Fita pun mengatakan, saat ini sedang menyusun perencanaan jalur distribusi yang lebih luas untuk menjangkau pasar yang lebih besar. "Pemanfaatan dana desa diharapkan akan mempercepat terwujudnya rencana ini," kata dia. Lebih lanjut Fita menjelaskan secara umum, pengembangan air kelapa menjadi kecap telah memberikan banyak efek positif. Efek itu diantaranya adalah meningkatkan perekonomian masyarakat, menambah keterampilan warga, meningkatkan Pendapatan Asil Daerah (PAD), memunculkan produk unggulan desa, dan adanya penyerapan tenaga kerja.

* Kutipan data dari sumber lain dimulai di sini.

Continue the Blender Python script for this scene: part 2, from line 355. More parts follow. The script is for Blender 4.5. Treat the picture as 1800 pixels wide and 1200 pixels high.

"Keberhasilan program ini juga memberikan kontribusi untuk menjamin keberlanjutan rantai produksi pasar kelapa," ucap Fita. Tak hanya di Desa Liwutung, keragaman produksi dari komoditas pertanian ini berpotensi mengakselerasi sumber penerimaan petani kelapa di Indonesia. Pasalanya, pengolahan air kelapa ini juga tinggi potensi replikasinya untuk dilakukan di daerah-daerah lain, karena Indonesia adalah penghasil kelapa yang besar. Selama ini, pemanfaatan kelapa kebanyakan masih untuk kopra dan minyak kelapa. Mengolahnya menjadi kecap bisa menjadi opsi yang potensial.